*CHALLENGE:* Go through the data below and gather each line containing "Blender".

--- DATA FOR THE TASK ---

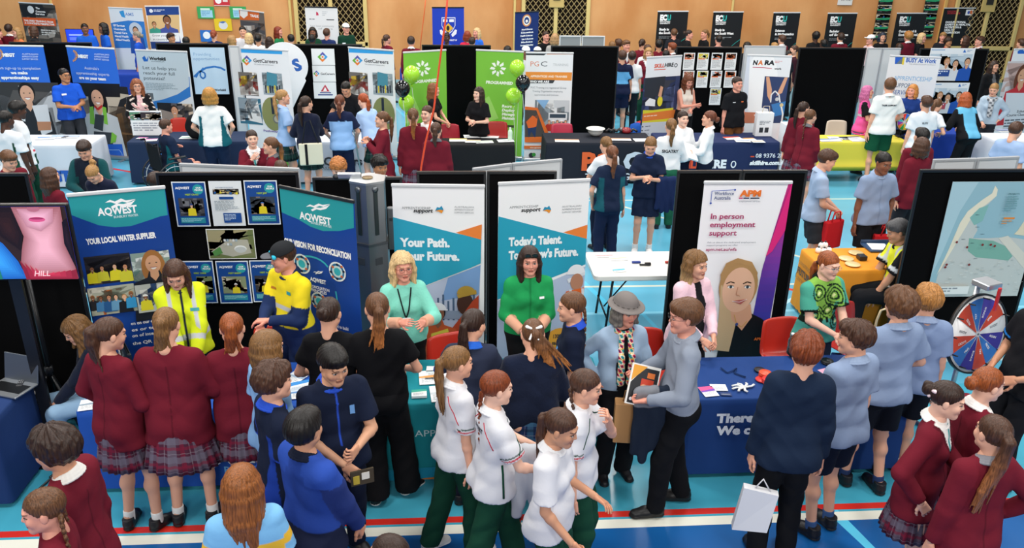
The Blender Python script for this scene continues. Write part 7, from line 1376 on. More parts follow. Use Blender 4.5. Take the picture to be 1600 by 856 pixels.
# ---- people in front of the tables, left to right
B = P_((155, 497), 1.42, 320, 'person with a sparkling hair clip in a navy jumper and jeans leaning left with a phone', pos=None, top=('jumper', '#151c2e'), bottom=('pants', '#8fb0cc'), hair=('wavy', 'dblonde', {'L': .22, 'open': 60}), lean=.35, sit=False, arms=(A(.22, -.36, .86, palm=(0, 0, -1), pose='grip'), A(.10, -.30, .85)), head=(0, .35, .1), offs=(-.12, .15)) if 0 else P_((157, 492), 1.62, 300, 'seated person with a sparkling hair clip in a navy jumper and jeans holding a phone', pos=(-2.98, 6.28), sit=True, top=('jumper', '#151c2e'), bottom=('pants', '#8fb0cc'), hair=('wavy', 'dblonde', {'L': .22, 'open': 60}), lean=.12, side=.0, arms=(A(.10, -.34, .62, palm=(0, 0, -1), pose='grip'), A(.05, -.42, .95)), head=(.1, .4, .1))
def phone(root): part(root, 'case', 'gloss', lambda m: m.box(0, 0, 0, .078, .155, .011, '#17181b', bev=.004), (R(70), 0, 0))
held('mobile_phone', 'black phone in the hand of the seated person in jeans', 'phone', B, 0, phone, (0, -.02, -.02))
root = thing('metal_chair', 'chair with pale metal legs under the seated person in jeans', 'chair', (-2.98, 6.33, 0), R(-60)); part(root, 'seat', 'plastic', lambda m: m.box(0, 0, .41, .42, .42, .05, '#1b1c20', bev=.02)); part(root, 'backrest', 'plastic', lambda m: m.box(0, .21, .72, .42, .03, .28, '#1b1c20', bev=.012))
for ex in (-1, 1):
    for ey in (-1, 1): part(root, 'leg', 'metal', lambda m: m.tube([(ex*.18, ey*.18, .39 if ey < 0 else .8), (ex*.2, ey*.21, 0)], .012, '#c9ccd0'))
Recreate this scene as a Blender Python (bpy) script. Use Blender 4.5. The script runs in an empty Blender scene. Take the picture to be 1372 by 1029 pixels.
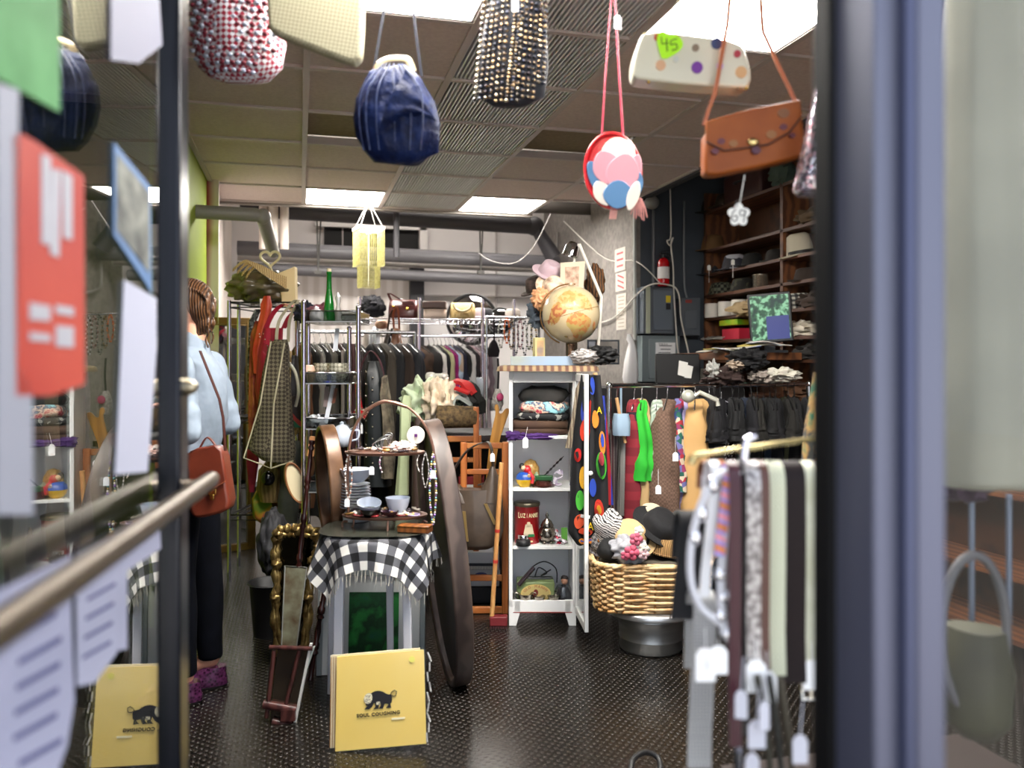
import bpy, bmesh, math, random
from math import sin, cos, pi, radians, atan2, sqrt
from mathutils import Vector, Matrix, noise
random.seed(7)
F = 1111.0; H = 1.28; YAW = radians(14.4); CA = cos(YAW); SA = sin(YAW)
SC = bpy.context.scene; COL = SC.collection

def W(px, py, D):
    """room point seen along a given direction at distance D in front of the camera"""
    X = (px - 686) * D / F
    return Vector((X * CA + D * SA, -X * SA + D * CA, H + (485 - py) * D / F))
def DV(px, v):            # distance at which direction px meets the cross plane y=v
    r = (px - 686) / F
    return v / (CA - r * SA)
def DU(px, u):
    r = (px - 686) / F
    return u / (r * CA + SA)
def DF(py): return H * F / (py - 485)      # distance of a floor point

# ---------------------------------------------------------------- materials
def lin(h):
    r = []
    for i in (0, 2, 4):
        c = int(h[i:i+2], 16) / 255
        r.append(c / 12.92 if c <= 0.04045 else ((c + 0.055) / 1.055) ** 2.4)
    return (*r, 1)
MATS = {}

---

*REPLY TO THE TASK:*
The Blender Python script for this scene continues. Write part 7, from line 1376 on. More parts follow. Use Blender 4.5. Take the picture to be 1600 by 856 pixels.
Recreate this scene as a Blender Python (bpy) script. Use Blender 4.5. The script runs in an empty Blender scene. Take the picture to be 1372 by 1029 pixels.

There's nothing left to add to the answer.